Well, at least he Thinks Different. Really different!


  1. The simple fact is we all know his name who knows yours.

    You don’t know his name. I know his name. I made the l’il f*cker, and I’m damn proud of him. Who the f*ck are you to ask anyone who the f*ck they are, when we don’t know who the f*ck you are and you don’t know who the f*ck we are. Comprendo?

    Go sic’em, Greg! Make the Old Man proud, son! You just go, boy! F*ck ’em all for your Dad.


  2. “To be honest you all sound like a bunch of losers. You really sound jealous I wonder why. The simple fact is we all know his name who knows yours. The man is doing what he likes. I don’t see anybody telling you what to do or how to spend your time. Many people want to be famous he pretty much is so who is the looser now. It’s a free country.”

    This is quite possibly one of the 10 dumbest things I have ever read. There is simply no merit in having your name vaguely known by a tiny percentage of a relatively few people on the internet.
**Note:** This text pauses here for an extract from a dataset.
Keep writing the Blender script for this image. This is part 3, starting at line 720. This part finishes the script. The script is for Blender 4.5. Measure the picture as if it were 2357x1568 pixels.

    You say he is famous. Really? What say you go down the street, any street in this country, and start asking people if they’ve ever heard of Greg Packer. Then you’ll find out if he’s famous or not. Pretty much everyone you ask will not have heard of him.

    And, uh, no, most people do not want to be famous. You are projecting the fact the you apparently would like to be famous onto everyone else. But you are not a proxy for the rest of us, and thank God.

    But regardless, I’ll say it again, his claim to a very dubious, very tenuous “fame” is that he’s the “first in line guy”. Geez, folks, this means he basically has no life to speak of.

    Look at him. You know damn good and well he’s never been laid and never will be (maybe guys that never get any tail tend to stick together). And he’s never accomplished anything *worthwhile* – although some of you shit wits are apparently pretty impressed. And if that doesn’t make a difference to you, then you also are a Grade A loser. It means that *accomplishment* is meaningless to you. Congratulations, you Greg Packer wannabe.

  3. Yeah, everyday average people who wait in line outside for five days for a phone they’ve so far lived just fine without, and which will be available even if you’re not the first person in line.

    And that’s why he’s a fat blob of shit – because sitting on your ass getting smellier by the minute doesn’t actually burn many calories.